Moreover, the ability to self-heal these reversible networks in (partially) vitrified conditions was proven
for the first time by a newly designed testing set-up, which mimics the repair of micro-cracks using
dynamic mechanical analysis. This promising result, however, highlighted the practically low rates at
which the self-healing takes place for the furan-maleimide based systems (4 days in this work). Density-
functional theory (DFT) calculation allowed to identify alternative DA couples possessing faster
dynamics. Based on these results, alternative dienes and dienophiles, i.e., multi-functional fulvenes and
a bi-functional alkene, were then synthesized and characterized by Nuclear Magnetic Resonance
(NMR), MTDSC and dynamic rheometry. The fulvenes showed especially promising results, even
though a noticeable lack of reversibility when combined with a maleimide-based compound, which was
predicted by DFT calculations, makes this combination unsuitable.
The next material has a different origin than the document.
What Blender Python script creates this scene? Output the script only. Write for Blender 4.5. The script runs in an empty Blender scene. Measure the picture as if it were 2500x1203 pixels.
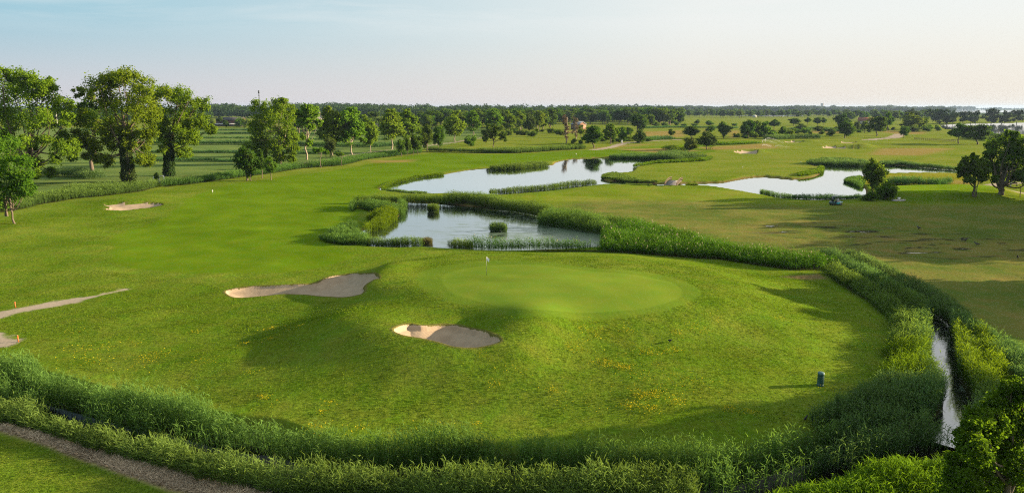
import bpy, bmesh, math, random
import numpy as np
from mathutils import Vector

R = math.radians
scene = bpy.context.scene
C = scene.collection

# ---------------------------------------------------------------- camera, sky, sun, exposure
CAM_H = 20.0
PITCH = R(11.5)
F = 24.0 / 36.0 * 2500.0            # focal length in photograph pixels
SUN_AZ = R(11.0)                    # sun direction measured from +X towards +Y
SUN_EL = R(12.0)
SKY_GAIN = 0.78
HAZE = 0.00005

cam_data = bpy.data.cameras.new('camera')
cam = bpy.data.objects.new('camera', cam_data)
C.objects.link(cam)
cam.location = (0, 0, CAM_H)
cam.rotation_euler = (math.pi / 2 - PITCH, 0, 0)
cam_data.lens = 24.0
cam_data.sensor_width = 36.0
cam_data.clip_start = 0.5
cam_data.clip_end = 60000
scene.camera = cam

world = bpy.data.worlds.new('World')
scene.world = world
world.use_nodes = True
wn, wl = world.node_tree.nodes, world.node_tree.links
wn.clear()
sky = wn.new('ShaderNodeTexSky')
sky.sky_type = 'NISHITA'
sky.sun_disc = False
sky.sun_elevation = SUN_EL
sky.sun_rotation = math.pi / 2 - SUN_AZ
sky.altitude = 0
sky.air_density = 1.0
sky.dust_density = 1.2
sky.ozone_density = 2.0
# thin high cirrus, mixed into the sky light by direction
tc = wn.new('ShaderNodeTexCoord')
mp = wn.new('ShaderNodeMapping')
mp.inputs['Rotation'].default_value = (0, 0, R(-20))
mp.inputs['Scale'].default_value = (1.2, 3.0, 16.0)
wl.new(tc.outputs['Generated'], mp.inputs['Vector'])
nz = wn.new('ShaderNodeTexNoise')
nz.inputs['Scale'].default_value = 1.3
nz.inputs['Detail'].default_value = 7
nz.inputs['Roughness'].default_value = 0.62
nz.inputs['Distortion'].default_value = 0.4
wl.new(mp.outputs['Vector'], nz.inputs['Vector'])
cr = wn.new('ShaderNodeValToRGB')
cr.color_ramp.elements[0].position = 0.42
cr.color_ramp.elements[1].position = 0.66
cr.color_ramp.elements[0].color = (0, 0, 0, 1)
cr.color_ramp.elements[1].color = (1, 1, 1, 1)
wl.new(nz.outputs['Fac'], cr.inputs['Fac'])
sep = wn.new('ShaderNodeSeparateXYZ')
wl.new(tc.outputs['Generated'], sep.inputs['Vector'])
mr = wn.new('ShaderNodeMapRange')
mr.inputs['From Min'].default_value = 0.085
mr.inputs['From Max'].default_value = 0.135
wl.new(sep.outputs['Z'], mr.inputs['Value'])
mu = wn.new('ShaderNodeMath'); mu.operation = 'MULTIPLY'
wl.new(cr.outputs['Color'], mu.inputs[0]); wl.new(mr.outputs['Result'], mu.inputs[1])
mu2 = wn.new('ShaderNodeMath'); mu2.operation = 'MULTIPLY'
wl.new(mu.outputs[0], mu2.inputs[0]); mu2.inputs[1].default_value = 0.6
gm = wn.new('ShaderNodeGamma')                      # evens out the glare on the sunward side
gm.inputs['Gamma'].default_value = 0.55
wl.new(sky.outputs['Color'], gm.inputs['Color'])
hs = wn.new('ShaderNodeHueSaturation')
hs.inputs['Saturation'].default_value = 1.5
hs.inputs['Value'].default_value = SKY_GAIN
wl.new(gm.outputs['Color'], hs.inputs['Color'])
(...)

The bisalkene, for its part, showed
poorer results, as the compound appeared crystalline with an uncertain bi-functionality, making its study
more complicated. Nevertheless, these preliminary results indicate that it is possible to move beyond
furan-maleimide to newer DA reactions, which can present faster dynamics. It is clear that the current
study has developed important experimental and simulation methods which can be used for the future
study of reversible (thermoset) networks.